» **Description of the task**
Give the number of lines in the entries that contain "this". State only the count.

» **Data entries**
★ ★ ★ ★ ★

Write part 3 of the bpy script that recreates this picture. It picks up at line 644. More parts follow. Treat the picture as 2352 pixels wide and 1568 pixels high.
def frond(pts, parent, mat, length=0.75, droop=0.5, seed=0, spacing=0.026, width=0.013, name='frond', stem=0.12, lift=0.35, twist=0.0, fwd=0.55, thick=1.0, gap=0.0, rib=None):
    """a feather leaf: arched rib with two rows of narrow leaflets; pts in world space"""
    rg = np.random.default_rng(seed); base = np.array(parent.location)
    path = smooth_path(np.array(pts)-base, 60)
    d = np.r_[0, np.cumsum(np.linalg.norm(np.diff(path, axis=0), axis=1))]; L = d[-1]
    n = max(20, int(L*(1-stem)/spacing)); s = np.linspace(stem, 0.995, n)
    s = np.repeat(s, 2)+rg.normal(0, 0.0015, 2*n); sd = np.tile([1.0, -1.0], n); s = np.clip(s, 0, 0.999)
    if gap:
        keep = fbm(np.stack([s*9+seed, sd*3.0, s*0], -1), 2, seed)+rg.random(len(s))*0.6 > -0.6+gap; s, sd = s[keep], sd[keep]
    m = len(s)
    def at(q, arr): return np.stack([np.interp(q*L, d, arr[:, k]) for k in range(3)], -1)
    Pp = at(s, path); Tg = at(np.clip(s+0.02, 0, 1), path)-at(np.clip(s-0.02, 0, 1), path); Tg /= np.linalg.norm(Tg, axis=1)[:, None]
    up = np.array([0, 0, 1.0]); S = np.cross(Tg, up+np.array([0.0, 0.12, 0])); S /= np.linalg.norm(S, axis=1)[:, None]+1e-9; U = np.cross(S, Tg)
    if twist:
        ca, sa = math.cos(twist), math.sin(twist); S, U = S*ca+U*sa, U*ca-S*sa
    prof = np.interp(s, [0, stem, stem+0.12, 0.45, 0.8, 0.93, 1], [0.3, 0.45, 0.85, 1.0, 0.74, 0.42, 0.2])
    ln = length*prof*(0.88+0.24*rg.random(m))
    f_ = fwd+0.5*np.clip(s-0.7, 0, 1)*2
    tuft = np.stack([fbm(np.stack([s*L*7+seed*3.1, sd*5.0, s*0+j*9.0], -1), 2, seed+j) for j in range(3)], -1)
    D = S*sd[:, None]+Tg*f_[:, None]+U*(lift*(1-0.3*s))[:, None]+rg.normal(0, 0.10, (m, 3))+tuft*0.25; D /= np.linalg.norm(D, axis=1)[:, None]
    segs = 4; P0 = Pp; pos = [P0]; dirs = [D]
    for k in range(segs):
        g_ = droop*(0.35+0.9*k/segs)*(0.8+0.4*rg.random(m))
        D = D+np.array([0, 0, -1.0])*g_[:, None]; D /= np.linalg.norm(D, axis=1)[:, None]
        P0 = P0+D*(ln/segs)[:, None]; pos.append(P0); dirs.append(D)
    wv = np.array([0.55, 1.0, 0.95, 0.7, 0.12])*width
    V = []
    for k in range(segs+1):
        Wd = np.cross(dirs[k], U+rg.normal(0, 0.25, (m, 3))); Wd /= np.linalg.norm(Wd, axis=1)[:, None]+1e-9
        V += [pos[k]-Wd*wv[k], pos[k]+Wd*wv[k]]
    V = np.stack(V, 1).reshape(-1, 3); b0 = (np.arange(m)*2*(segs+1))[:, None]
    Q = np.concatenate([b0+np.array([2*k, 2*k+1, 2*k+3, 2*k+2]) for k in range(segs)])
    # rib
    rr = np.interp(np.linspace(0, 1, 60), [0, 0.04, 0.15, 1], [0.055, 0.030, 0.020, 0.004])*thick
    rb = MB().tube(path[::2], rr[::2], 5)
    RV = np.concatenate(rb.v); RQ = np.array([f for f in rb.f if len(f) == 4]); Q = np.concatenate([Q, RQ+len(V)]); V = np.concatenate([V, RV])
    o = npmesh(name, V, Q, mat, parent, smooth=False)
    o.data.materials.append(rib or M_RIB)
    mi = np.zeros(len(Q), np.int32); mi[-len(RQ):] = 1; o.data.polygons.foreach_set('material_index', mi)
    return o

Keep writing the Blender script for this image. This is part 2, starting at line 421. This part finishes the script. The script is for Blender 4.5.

★ ★ ★ ★ ★

» **Worked solution**
2